Different year, different story.

For the second straight season, the Miami Heat hold a 2-1 lead in the NBA Finals. There's a glaring difference this time around — that being James is playing at the top of his game. And he'll try to help the Heat move to one win of a championship Tuesday night, when Miami plays host to the Oklahoma City Thunder in Game 4 .

"We're a totally different team than we was last year when we was up 2-1," James said Monday. "We're a totally different team. We understand what it takes to win, we've used that motivation, and we will continue to use that motivation."

Miami lost Game 4 in Dallas last year, the start of a three-game slide that ended with the Mavericks hoisting the title trophy.

So the Thunder know a 2-1 deficit in a series is hardly insurmountable, even though the home-court roles are reversed this time around. And if Oklahoma City needed more proof, all the Thunder need do is remember the Western Conference finals when they lost the first two games to San Antonio, becoming the 19th and 20th entries on the Spurs' incredible winning streak. The Spurs didn't win another game.

"We were down 2-0 against San Antonio, and everybody thought the series was over," Thunder coach Scott Brooks said. "But I know our guys, they're very competitive, they're very resilient. They've always showed that type of effort every game."

Uncharacteristic. That would also be a fine word to describe how James played in the finals last season.

He freely acknowledges that he "didn't make enough plays" against the Mavericks a year ago, and the numbers — 17.8 points, 7.2 rebounds and 6.8 assists per game — back that up, as do his well-chronicled fourth quarter struggles in that series. So far in this year's finals, James is averaging 30.3 points, 10.3 rebounds and 4 assists, and in the final minutes of Miami's two wins in the series he's done his part to slam the door on the Thunder.

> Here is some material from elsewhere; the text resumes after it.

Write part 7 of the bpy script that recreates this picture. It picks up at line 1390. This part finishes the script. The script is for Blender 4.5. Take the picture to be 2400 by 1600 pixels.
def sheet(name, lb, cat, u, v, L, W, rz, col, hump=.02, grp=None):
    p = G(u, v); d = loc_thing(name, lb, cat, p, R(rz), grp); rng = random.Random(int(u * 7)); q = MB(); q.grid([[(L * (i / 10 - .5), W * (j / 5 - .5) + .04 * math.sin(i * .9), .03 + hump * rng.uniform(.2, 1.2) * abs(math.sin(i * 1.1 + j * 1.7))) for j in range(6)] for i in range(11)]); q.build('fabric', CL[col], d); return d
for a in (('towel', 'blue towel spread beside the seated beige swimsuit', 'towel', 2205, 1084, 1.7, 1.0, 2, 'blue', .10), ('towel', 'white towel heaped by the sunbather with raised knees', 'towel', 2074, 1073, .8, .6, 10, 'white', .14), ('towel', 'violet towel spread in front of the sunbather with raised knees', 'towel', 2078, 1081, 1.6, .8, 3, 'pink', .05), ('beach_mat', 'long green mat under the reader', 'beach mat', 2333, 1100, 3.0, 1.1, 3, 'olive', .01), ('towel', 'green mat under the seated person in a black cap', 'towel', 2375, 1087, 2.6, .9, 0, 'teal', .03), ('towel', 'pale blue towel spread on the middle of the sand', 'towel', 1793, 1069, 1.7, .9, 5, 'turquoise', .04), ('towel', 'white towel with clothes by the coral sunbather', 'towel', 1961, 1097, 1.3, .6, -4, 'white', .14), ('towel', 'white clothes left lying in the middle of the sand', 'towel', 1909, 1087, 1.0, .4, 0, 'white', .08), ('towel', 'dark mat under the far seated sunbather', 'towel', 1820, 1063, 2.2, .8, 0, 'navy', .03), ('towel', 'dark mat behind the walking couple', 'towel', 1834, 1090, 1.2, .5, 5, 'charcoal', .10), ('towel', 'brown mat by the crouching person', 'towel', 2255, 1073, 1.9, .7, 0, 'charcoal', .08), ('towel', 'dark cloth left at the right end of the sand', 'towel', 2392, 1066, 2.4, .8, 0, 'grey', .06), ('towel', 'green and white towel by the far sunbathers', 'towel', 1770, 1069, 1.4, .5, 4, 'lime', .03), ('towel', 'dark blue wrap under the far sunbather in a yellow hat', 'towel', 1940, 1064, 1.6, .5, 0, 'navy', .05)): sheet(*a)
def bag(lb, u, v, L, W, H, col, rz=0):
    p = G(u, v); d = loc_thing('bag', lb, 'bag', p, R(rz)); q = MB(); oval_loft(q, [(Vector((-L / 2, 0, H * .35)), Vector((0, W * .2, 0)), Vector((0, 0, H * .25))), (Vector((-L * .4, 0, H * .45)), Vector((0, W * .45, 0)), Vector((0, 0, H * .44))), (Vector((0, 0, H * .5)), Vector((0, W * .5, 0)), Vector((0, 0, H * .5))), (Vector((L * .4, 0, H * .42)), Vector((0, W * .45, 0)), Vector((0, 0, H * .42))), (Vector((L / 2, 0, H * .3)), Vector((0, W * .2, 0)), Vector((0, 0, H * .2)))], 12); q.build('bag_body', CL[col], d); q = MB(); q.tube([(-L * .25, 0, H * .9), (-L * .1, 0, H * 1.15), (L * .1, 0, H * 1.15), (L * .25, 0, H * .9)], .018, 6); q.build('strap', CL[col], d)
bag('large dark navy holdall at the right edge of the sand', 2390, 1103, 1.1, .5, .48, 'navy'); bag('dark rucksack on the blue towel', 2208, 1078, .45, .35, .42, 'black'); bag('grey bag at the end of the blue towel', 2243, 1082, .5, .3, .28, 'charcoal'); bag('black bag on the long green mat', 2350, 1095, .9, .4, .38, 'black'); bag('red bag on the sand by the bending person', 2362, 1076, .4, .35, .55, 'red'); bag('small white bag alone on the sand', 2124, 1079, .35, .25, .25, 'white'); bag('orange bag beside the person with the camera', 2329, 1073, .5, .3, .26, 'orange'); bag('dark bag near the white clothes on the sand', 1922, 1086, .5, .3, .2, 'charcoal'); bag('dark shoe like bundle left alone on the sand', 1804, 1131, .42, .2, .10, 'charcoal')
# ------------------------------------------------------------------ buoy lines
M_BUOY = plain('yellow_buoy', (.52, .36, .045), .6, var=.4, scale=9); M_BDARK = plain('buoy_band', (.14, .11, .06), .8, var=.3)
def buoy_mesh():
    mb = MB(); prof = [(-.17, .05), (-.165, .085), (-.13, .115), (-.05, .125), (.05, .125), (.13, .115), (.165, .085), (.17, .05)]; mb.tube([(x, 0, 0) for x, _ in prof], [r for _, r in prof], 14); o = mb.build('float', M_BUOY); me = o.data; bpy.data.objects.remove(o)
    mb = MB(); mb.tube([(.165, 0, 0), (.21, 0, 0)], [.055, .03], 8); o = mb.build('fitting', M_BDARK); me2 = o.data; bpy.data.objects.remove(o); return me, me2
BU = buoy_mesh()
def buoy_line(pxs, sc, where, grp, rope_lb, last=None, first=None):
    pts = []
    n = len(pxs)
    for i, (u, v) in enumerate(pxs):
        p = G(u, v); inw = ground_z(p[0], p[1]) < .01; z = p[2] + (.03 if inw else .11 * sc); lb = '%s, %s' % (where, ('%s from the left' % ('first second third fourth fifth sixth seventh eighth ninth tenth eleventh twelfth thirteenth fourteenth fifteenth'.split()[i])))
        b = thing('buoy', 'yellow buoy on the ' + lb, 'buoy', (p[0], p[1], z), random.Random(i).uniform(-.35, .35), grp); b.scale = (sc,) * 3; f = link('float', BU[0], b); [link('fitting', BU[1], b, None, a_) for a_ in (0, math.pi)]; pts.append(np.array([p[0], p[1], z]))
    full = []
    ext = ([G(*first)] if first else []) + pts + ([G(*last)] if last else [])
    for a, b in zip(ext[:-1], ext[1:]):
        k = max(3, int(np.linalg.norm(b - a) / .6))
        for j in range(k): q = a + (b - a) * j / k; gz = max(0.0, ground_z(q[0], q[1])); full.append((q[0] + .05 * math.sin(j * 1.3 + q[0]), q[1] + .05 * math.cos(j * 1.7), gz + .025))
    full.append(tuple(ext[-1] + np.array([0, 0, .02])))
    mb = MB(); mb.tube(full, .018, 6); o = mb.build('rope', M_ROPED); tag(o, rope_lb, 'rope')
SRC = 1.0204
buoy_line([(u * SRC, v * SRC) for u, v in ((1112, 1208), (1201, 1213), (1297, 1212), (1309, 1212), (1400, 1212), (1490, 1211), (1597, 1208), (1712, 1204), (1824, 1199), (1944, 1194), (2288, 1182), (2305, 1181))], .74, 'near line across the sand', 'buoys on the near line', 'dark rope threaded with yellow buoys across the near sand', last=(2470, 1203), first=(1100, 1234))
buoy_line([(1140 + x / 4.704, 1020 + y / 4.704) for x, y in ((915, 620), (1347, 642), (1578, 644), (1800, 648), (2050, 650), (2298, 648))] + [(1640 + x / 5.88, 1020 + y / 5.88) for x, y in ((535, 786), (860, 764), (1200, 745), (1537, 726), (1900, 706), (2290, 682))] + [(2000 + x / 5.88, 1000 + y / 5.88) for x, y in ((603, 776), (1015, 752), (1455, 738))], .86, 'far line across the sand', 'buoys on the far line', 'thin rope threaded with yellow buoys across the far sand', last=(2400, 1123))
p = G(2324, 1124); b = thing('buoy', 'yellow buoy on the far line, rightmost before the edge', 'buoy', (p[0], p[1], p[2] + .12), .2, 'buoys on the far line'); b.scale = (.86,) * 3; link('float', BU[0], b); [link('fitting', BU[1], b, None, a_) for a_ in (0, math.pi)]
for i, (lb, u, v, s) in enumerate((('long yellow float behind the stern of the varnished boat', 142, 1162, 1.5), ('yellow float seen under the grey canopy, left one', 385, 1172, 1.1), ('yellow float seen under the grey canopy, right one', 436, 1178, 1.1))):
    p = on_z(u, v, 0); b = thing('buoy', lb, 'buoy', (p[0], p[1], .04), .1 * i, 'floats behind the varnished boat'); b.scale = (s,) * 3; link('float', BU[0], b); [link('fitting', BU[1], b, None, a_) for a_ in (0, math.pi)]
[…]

"He's been aggressive. He's an aggressive player," Thunder guard James Harden said. "He's been aggressive all year, all postseason. He's tall, strong, and physical. He's a tough matchup. It takes five guys to really lock down on their offense because they're a very offensive team especially with LeBron and [Dwyane] Wade."

James is shooting 46 percent in the series, not even close to the 57 percent clip Kevin Durant is putting up for Oklahoma City. But here's maybe one piece of proof to support that aggression notion Harden was speaking of — James is 25 for 29 from the foul line in the three games, while Durant is just 14 for 19 in the series.

James has done much of his work near the rim in these finals. But while it wasn't his most memorable shot, perhaps the biggest one he hit all night in Miami's Game 3 victory was a 3-pointer late in the third quarter, one of just five shots that the Heat made from outside the paint in that game. That shot put Miami up entering the fourth, and seemed to extend the Thunder defense just enough to allow James, Wade and Chris Bosh to create more in the lane late.

"The biggest evolution of great players is they always stay in constant state of being uncomfortable," Heat coach Erik Spoelstra said. "They don't stay satisfied. And LeBron every summer has added something to his game. I've seen it when I've followed him from afar, and now that I've gotten to know him he's added two, three, four different elements now to his game, the well-documented one of the post-up game, which we needed. But he continues to try to improve and stay uncomfortable. I think that's a sign of greatness."

Another sign of greatness? Rings.

James' first is just two wins away, again. And yes, the memories of what went wrong in 2011 still drive Miami now.

"Experience don't guarantee you anything," Wade said. "It just lets you know I've been here before."